§ **SOURCE EXCERPT**
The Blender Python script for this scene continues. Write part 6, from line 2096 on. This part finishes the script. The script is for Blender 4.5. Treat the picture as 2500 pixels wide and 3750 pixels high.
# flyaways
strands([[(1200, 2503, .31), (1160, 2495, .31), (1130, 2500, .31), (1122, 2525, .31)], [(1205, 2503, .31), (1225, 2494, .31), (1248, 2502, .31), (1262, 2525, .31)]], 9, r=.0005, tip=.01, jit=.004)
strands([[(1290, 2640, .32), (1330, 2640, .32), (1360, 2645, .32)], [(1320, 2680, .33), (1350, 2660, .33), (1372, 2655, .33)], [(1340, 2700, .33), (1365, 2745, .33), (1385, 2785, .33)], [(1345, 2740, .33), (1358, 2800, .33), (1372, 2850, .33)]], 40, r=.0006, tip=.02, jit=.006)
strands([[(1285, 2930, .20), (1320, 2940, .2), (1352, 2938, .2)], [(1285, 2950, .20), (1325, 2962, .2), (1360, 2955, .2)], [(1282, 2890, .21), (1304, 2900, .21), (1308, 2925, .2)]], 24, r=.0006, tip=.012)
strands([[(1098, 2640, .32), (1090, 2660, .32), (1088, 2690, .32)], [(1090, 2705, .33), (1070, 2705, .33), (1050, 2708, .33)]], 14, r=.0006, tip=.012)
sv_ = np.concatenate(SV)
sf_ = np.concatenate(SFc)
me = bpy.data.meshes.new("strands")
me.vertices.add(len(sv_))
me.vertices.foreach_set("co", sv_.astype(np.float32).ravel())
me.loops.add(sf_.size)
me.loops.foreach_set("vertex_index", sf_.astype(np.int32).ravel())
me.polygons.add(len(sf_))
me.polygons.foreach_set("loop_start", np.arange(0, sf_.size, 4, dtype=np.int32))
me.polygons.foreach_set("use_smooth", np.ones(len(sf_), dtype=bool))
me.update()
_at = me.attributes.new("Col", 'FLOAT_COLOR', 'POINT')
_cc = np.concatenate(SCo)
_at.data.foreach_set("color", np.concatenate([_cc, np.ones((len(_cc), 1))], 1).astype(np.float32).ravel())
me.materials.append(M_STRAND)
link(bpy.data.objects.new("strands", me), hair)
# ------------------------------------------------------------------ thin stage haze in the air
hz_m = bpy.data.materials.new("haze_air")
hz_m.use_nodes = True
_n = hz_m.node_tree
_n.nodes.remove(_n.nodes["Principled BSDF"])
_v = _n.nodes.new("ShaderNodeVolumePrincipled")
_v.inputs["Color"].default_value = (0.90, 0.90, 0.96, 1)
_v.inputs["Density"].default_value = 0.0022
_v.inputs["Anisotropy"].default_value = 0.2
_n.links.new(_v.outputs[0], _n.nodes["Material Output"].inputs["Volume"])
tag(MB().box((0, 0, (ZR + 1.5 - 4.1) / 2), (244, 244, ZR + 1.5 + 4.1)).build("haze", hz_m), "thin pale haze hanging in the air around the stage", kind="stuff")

§ **STATED PROBLEM**
Your task is to output all of the data above word for word.

§ **SOLUTION TO THE EXERCISE**
The Blender Python script for this scene continues. Write part 6, from line 2096 on. This part finishes the script. The script is for Blender 4.5. Treat the picture as 2500 pixels wide and 3750 pixels high.
# flyaways
strands([[(1200, 2503, .31), (1160, 2495, .31), (1130, 2500, .31), (1122, 2525, .31)], [(1205, 2503, .31), (1225, 2494, .31), (1248, 2502, .31), (1262, 2525, .31)]], 9, r=.0005, tip=.01, jit=.004)
strands([[(1290, 2640, .32), (1330, 2640, .32), (1360, 2645, .32)], [(1320, 2680, .33), (1350, 2660, .33), (1372, 2655, .33)], [(1340, 2700, .33), (1365, 2745, .33), (1385, 2785, .33)], [(1345, 2740, .33), (1358, 2800, .33), (1372, 2850, .33)]], 40, r=.0006, tip=.02, jit=.006)
strands([[(1285, 2930, .20), (1320, 2940, .2), (1352, 2938, .2)], [(1285, 2950, .20), (1325, 2962, .2), (1360, 2955, .2)], [(1282, 2890, .21), (1304, 2900, .21), (1308, 2925, .2)]], 24, r=.0006, tip=.012)
strands([[(1098, 2640, .32), (1090, 2660, .32), (1088, 2690, .32)], [(1090, 2705, .33), (1070, 2705, .33), (1050, 2708, .33)]], 14, r=.0006, tip=.012)
sv_ = np.concatenate(SV)
sf_ = np.concatenate(SFc)
me = bpy.data.meshes.new("strands")
me.vertices.add(len(sv_))
me.vertices.foreach_set("co", sv_.astype(np.float32).ravel())
me.loops.add(sf_.size)
me.loops.foreach_set("vertex_index", sf_.astype(np.int32).ravel())
me.polygons.add(len(sf_))
me.polygons.foreach_set("loop_start", np.arange(0, sf_.size, 4, dtype=np.int32))
me.polygons.foreach_set("use_smooth", np.ones(len(sf_), dtype=bool))
me.update()
_at = me.attributes.new("Col", 'FLOAT_COLOR', 'POINT')
_cc = np.concatenate(SCo)
_at.data.foreach_set("color", np.concatenate([_cc, np.ones((len(_cc), 1))], 1).astype(np.float32).ravel())
me.materials.append(M_STRAND)
link(bpy.data.objects.new("strands", me), hair)
# ------------------------------------------------------------------ thin stage haze in the air
hz_m = bpy.data.materials.new("haze_air")
hz_m.use_nodes = True
_n = hz_m.node_tree
_n.nodes.remove(_n.nodes["Principled BSDF"])
_v = _n.nodes.new("ShaderNodeVolumePrincipled")
_v.inputs["Color"].default_value = (0.90, 0.90, 0.96, 1)
_v.inputs["Density"].default_value = 0.0022
_v.inputs["Anisotropy"].default_value = 0.2
_n.links.new(_v.outputs[0], _n.nodes["Material Output"].inputs["Volume"])
tag(MB().box((0, 0, (ZR + 1.5 - 4.1) / 2), (244, 244, ZR + 1.5 + 4.1)).build("haze", hz_m), "thin pale haze hanging in the air around the stage", kind="stuff")